December 18, 2018 | By

London: The Delhi High Court Monday sentenced Congress leader Sajjan Kumar to life imprisonment in a case pertaining to the killing of five members of a Sikh family during the 1984 Sikh Genocide.

Bhai Amrik Singh, the Chair of the Sikh Federation (UK) commenting on Sajjan Kumar being convicted and sentenced to life imprisonment said:  

Whilst we welcome the long overdue decision of the Delhi High Court to convict and sentence Congress leader Sajjan Kumar to life imprisonment for his involvement in the Genocide of Sikhs this is too little too late.”

“Sajjan Kumar has been roaming the streets of Delhi for more than 34 years watched by the thousands of Sikh families that lost loved ones.”

“The Indian judicial system has failed the Sikh victims and is corrupt to the core.  We expect Sajjan Kumar to appeal and at best it will not be a surprise if he gets a reduced sentence and will probably be released after a short time in prison.”

“Some will find it very strange that although he has been convicted and sentenced to life imprisonment he remains a free man.  He has been told to surrender before the court on or before 31 December and only directed not to leave the national capital.  This could only happen in India.”

“The 207-page judgment points out the many deficiencies that made it almost impossible to proceed due to ‘ongoing large-scale efforts to suppress the cases” by failing to record, register and properly investigate to a logical end.”

“The judgement concludes the mass killings of Sikhs between 1st and 4th November 1984 in Delhi and the rest of the country, engineered by political actors with the assistance of the law enforcement agencies, answer the description of crimes against humanity.

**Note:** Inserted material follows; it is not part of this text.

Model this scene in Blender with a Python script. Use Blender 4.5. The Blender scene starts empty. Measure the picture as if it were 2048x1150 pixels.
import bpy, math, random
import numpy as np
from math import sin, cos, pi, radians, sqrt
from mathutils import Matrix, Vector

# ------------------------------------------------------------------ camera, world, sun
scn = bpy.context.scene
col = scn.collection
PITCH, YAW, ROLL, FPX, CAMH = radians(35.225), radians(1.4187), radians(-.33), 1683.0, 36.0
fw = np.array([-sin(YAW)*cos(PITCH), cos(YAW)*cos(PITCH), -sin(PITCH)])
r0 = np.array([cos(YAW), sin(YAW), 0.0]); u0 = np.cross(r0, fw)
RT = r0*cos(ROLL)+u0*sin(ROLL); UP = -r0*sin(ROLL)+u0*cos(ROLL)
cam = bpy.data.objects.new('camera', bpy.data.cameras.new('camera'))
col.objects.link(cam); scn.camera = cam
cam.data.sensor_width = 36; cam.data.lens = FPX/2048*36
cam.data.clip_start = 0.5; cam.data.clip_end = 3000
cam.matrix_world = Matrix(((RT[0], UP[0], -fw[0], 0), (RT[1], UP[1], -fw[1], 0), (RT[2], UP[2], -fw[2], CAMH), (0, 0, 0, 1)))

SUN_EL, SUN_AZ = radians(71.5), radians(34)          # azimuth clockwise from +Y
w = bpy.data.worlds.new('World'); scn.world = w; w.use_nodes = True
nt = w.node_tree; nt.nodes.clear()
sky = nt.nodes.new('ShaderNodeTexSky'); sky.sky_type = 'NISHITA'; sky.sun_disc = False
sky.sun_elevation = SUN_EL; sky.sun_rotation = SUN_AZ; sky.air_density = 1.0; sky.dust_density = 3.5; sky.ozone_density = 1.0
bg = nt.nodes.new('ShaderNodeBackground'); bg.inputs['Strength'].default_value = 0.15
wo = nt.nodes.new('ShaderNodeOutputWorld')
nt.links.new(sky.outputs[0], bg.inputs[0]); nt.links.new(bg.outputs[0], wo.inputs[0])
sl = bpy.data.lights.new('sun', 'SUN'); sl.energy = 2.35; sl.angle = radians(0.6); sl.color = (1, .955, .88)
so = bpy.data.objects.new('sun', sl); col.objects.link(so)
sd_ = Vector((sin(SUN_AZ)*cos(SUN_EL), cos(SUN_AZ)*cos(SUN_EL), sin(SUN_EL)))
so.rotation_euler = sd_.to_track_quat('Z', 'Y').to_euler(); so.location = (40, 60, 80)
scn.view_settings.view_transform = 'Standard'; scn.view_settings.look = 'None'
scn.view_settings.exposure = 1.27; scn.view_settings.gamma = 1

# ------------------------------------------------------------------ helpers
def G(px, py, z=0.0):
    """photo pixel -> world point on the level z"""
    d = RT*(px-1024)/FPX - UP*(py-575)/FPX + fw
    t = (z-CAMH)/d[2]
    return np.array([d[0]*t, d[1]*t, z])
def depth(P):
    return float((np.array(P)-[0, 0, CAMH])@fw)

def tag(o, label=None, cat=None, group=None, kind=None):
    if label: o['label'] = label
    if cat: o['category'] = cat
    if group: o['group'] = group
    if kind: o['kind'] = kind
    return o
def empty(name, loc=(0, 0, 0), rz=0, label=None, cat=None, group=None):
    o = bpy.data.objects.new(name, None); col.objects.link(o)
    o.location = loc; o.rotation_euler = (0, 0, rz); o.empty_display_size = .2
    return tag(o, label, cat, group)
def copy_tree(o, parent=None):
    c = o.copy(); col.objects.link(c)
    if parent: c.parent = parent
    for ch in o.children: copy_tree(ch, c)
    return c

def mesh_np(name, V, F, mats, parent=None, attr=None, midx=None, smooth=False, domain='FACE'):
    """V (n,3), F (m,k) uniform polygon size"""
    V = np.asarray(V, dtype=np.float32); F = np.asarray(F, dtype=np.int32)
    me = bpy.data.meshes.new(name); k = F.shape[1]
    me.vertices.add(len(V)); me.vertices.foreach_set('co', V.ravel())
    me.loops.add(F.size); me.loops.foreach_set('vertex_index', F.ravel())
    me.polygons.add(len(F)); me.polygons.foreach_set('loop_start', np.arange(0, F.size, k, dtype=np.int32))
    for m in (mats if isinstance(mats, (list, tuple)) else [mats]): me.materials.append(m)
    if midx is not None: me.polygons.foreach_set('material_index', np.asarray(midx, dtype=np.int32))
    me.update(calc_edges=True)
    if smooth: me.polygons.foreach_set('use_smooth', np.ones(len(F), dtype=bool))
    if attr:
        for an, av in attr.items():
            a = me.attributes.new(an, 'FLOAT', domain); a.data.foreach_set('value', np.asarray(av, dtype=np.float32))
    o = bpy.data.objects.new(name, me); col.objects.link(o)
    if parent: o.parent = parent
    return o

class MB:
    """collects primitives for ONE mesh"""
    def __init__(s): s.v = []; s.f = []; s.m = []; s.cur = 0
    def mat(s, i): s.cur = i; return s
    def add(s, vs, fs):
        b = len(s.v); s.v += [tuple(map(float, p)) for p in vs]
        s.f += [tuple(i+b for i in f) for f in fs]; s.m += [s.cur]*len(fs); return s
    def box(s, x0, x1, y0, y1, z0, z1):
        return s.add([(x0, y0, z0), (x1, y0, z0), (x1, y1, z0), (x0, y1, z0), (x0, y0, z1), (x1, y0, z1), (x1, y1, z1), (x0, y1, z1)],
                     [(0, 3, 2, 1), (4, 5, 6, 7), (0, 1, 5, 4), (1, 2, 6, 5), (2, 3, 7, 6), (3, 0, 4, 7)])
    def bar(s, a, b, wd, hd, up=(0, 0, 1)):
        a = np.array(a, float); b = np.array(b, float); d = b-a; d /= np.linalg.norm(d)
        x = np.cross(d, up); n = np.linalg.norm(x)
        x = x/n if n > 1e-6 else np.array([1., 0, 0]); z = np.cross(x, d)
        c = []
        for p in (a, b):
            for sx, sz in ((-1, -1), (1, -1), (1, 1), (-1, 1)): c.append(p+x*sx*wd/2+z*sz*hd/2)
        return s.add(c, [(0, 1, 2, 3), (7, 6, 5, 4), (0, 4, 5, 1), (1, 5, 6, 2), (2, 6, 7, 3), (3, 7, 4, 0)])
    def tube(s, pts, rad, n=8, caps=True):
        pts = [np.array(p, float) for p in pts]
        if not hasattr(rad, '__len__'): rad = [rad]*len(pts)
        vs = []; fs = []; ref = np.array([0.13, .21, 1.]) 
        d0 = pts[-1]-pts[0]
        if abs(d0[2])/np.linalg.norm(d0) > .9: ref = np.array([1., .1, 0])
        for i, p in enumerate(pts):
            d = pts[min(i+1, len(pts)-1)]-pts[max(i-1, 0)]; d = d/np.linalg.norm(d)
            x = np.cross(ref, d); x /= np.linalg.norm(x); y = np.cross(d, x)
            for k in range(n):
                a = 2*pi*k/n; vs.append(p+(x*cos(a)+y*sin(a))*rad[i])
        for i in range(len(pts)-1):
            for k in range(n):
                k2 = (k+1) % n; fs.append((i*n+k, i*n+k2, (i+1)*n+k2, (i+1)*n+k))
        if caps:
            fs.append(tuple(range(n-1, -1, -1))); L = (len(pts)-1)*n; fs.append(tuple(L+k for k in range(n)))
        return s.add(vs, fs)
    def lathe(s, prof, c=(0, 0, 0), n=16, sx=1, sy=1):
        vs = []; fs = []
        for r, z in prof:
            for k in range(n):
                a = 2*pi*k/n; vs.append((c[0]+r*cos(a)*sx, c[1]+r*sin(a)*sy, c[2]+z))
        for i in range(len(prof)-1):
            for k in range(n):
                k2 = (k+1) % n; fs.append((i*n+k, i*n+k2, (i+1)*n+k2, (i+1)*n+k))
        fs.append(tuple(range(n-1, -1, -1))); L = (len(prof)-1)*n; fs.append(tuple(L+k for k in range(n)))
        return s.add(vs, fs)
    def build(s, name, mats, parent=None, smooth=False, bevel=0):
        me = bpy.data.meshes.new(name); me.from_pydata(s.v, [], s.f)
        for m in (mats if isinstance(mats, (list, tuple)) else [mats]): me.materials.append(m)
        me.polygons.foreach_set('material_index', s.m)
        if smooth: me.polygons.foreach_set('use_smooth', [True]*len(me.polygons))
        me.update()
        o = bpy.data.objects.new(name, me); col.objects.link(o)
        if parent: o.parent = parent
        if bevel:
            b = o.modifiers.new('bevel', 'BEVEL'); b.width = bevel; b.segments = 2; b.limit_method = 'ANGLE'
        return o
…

He Said that the criminals responsible for the mass crimes have enjoyed political patronage and managed to evade prosecution and punishment. Bringing such criminals to justice poses a serious challenge to our legal system. Decades pass by before they can be made answerable. This calls for strengthening the legal system. Neither crimes against humanity nor genocide is part of our domestic law of crime.